** BEGIN **
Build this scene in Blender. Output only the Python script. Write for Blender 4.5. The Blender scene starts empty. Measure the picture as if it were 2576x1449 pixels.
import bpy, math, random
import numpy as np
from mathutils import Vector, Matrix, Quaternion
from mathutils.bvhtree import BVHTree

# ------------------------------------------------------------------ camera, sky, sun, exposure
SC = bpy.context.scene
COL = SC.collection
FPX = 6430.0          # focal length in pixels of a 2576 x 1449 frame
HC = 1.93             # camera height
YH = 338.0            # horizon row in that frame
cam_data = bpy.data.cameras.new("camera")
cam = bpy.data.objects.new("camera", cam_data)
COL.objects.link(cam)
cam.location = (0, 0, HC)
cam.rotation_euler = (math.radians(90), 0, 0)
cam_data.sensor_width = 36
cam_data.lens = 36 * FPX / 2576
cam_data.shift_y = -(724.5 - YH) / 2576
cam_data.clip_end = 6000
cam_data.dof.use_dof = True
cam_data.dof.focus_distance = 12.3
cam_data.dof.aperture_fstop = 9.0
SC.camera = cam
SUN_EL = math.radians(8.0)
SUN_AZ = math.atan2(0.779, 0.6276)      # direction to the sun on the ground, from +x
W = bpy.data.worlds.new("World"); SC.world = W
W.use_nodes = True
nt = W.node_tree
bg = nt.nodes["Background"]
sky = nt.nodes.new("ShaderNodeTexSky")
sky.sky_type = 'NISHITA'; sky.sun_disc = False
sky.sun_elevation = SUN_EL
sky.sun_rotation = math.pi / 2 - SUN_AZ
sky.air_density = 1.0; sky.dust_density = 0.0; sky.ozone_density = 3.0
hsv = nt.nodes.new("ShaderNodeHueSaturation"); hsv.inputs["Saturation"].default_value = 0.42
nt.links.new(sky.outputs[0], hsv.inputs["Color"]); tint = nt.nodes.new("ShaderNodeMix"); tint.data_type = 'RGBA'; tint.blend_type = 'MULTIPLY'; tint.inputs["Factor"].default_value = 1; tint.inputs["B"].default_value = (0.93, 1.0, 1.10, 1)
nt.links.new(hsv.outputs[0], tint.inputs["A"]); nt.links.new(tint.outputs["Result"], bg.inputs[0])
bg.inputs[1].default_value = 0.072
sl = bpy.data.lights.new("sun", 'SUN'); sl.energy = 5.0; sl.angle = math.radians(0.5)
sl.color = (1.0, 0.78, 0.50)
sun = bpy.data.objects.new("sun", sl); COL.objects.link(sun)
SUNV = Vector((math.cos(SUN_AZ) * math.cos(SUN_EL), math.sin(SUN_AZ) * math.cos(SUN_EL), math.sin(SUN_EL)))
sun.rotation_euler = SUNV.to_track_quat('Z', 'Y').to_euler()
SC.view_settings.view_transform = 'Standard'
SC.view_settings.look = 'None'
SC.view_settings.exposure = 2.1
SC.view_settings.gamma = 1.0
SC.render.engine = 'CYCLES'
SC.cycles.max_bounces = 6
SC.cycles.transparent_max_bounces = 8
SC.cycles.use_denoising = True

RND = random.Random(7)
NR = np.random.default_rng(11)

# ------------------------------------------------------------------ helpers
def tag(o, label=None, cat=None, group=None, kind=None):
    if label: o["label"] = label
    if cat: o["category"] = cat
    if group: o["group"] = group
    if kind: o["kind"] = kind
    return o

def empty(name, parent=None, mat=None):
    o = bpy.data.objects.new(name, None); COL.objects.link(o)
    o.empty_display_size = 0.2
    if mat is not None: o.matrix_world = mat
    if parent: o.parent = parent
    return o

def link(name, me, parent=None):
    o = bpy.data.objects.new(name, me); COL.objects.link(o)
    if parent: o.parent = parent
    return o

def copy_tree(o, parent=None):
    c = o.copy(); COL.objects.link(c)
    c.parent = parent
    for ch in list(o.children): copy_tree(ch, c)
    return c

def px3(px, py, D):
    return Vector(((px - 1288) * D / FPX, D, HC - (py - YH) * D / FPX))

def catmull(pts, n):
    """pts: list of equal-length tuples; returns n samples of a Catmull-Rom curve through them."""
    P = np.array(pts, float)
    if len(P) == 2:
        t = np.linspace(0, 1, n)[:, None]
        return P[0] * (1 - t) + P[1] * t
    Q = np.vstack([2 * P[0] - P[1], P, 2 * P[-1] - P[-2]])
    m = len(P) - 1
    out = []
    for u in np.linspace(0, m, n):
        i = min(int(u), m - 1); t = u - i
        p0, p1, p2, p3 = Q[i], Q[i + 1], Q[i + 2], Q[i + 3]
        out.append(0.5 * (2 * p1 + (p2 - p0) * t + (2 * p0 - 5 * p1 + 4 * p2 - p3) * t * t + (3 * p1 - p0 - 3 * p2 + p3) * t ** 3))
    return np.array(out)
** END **
THE REQUEST => Quote only the stretch of lines that starts the data above and ends with the line containing "from mathutils.bvhtree import BVHTree", both included.

FINAL ANSWER =>
Build this scene in Blender. Output only the Python script. Write for Blender 4.5. The Blender scene starts empty. Measure the picture as if it were 2576x1449 pixels.
import bpy, math, random
import numpy as np
from mathutils import Vector, Matrix, Quaternion
from mathutils.bvhtree import BVHTree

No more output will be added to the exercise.